The film's central thematic preoccupation is the location of guilt and the legitimacy of punishment. It asks who has the right to judge, and under what conditions a society's response to the violent criminal becomes indistinguishable from a form of violence itself. The kangaroo court is presided over by people who are themselves criminals, which the film does not treat as disqualifying: they understand the law as a community instrument, not a transcendent moral order.
Alongside this is a sustained interest in the mechanisms of surveillance and social control. The city is mapped, cross-indexed, searched; informants are activated; the blind and marginal are mobilized as witnesses. The apparatus of monitoring is shown to exist in both the state and the criminal world as parallel and interchangeable. This theme of the city as a field of overlapping surveillance systems anticipates Foucauldian analysis of disciplinary society and would become a persistent concern in Lang's American work.
The film also engages with compulsion and agency: Beckert's speech raises, without resolving, the question of what moral responsibility accrues to someone who cannot control their own behavior. This is not a comfortable or sentimental treatment — the film does not ask us to forgive — but it refuses the simpler satisfactions of pure condemnation.
Critical reception: M was received as a major achievement on its German release, praised for its innovative use of sound and for Peter Lorre's performance. It was commercially successful in Germany and was distributed internationally, including in the United States, where it was recognized by critics attentive to European art cinema. The film's reputation has only grown over the subsequent decades; it consistently appears on canonical lists of the greatest films, including Sight & Sound polling across multiple decades.
Influences on the film (backward): The visual language draws on German Expressionism as mediated through the Weimar street films and Lang's own earlier crime films, particularly Dr. Mabuse, the Gambler (1922), which also features a criminal underworld and a city under threat. The cross-cutting procedural structure owes something to Griffith's parallel editing tradition. The Weimar city documentary tradition — associated with Walter Ruttmann's Berlin: Symphony of a Great City (1927) and with the social realism of G.W. Pabst — informs the film's sociological attention to institutional life. The real-world criminal cases, particularly Peter Kürten, provided both the cultural atmosphere and specific behavioral detail.

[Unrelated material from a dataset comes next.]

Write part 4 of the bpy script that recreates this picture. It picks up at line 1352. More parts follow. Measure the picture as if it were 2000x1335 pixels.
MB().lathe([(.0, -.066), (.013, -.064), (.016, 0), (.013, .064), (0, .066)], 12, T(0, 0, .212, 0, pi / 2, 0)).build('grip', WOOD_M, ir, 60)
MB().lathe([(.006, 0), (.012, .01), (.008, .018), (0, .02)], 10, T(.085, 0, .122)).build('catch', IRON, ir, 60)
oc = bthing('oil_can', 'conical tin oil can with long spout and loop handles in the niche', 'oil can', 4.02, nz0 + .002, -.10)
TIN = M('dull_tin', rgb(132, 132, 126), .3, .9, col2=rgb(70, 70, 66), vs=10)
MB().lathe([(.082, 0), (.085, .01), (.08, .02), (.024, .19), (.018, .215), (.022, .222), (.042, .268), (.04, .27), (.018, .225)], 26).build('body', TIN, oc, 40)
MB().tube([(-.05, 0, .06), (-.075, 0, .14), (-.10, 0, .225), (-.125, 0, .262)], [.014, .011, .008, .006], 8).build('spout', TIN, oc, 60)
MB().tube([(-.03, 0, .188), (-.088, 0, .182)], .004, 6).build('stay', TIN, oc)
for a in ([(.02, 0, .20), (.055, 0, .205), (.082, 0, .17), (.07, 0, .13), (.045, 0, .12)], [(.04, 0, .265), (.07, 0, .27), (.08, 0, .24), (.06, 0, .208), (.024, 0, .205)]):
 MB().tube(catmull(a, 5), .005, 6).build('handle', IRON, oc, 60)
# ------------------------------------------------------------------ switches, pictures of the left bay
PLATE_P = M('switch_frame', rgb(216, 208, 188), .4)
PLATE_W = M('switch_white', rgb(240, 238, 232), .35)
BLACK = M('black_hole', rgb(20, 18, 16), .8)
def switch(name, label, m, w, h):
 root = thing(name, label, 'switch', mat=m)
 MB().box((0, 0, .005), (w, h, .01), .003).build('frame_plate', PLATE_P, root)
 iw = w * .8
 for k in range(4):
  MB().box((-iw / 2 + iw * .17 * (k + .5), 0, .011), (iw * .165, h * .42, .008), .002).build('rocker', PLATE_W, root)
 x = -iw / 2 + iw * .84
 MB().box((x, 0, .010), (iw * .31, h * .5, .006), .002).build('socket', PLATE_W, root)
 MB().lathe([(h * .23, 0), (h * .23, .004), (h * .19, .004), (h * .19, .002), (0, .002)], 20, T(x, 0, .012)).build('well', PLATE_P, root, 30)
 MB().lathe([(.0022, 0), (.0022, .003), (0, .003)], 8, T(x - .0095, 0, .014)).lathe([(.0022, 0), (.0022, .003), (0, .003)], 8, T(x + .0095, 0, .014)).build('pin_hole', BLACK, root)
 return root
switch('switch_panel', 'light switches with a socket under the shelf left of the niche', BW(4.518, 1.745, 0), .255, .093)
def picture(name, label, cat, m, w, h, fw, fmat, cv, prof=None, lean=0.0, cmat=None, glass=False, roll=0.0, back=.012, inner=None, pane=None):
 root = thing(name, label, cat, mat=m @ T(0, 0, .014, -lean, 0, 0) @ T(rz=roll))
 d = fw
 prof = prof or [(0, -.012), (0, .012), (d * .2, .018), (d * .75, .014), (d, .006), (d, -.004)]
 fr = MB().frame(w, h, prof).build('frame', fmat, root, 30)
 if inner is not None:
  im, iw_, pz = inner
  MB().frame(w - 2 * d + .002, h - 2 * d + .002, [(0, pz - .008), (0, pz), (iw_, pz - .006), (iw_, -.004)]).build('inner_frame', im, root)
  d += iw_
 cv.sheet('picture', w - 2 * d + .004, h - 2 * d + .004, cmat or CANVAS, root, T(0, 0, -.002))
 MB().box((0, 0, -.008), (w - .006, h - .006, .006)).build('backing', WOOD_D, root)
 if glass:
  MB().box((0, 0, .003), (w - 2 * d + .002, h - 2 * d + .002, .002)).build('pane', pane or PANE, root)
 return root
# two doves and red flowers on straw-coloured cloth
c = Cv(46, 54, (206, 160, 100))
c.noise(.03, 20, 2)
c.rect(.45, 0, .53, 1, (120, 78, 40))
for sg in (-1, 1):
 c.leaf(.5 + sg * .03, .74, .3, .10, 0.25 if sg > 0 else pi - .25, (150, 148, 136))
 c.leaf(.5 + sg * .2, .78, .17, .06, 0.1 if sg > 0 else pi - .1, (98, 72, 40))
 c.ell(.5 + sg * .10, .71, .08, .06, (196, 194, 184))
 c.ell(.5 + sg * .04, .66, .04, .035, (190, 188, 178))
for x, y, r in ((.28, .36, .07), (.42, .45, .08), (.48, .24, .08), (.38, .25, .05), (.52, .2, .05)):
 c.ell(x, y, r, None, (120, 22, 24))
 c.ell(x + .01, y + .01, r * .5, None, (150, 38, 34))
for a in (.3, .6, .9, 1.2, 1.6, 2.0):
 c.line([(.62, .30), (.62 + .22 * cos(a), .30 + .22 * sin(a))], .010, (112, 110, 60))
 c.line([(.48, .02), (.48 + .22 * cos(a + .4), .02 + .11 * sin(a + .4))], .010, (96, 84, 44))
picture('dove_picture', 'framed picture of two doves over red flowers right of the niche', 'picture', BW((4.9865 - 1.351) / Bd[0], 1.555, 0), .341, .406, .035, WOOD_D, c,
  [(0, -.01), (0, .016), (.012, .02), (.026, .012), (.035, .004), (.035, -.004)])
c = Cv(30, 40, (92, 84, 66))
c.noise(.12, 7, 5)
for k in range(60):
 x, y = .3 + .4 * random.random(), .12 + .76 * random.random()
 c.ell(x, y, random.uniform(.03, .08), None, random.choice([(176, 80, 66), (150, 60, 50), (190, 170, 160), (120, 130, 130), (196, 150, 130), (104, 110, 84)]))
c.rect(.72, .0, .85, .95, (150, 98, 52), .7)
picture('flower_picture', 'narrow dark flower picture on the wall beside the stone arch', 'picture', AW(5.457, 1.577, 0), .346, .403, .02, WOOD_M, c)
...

Legacy and forward influence: M's reach into subsequent cinema is so pervasive it is difficult to bound. It established the template for the serial killer procedural that would run from Peeping Tom (Powell, 1960) and Psycho (Hitchcock, 1960) through The Silence of the Lambs (Demme, 1991), Se7en (Fincher, 1995), Zodiac (Fincher, 2007), and every television procedural that structures itself around a police investigation and a pathological perpetrator. The device of the behavioral signature — the involuntary tell by which a criminal is identified — became a genre convention. The film's double investigation structure, in which police and criminals pursue the same quarry through parallel institutional means, is the backbone of hundreds of crime narratives.
Alfred Hitchcock cited Lang as a significant influence; the use of sound counterpoint and the architecture of suspense built through delay and withholding are identifiably present in Hitchcock's early sound work. The New Wave directors of France — Godard, Truffaut, Chabrol — were deeply attentive to Lang; M figures in the Cahiers canon as a foundational work of the crime film. German New Cinema directors of the 1970s, particularly Fassbinder and Wenders, worked in conscious dialogue with the Weimar tradition that M represents.
Lang remade the film himself in 1951 as an American production starring David Wayne, relocating the action to Los Angeles. The remake is competent but inert; the comparison illuminates precisely what was specific to the historical moment and formal conditions of the original. The 1931 M is not a template that can be detached from its context; it is a work in which form, technology, social moment, and moral inquiry are fused with an exactness that accounts for its permanence.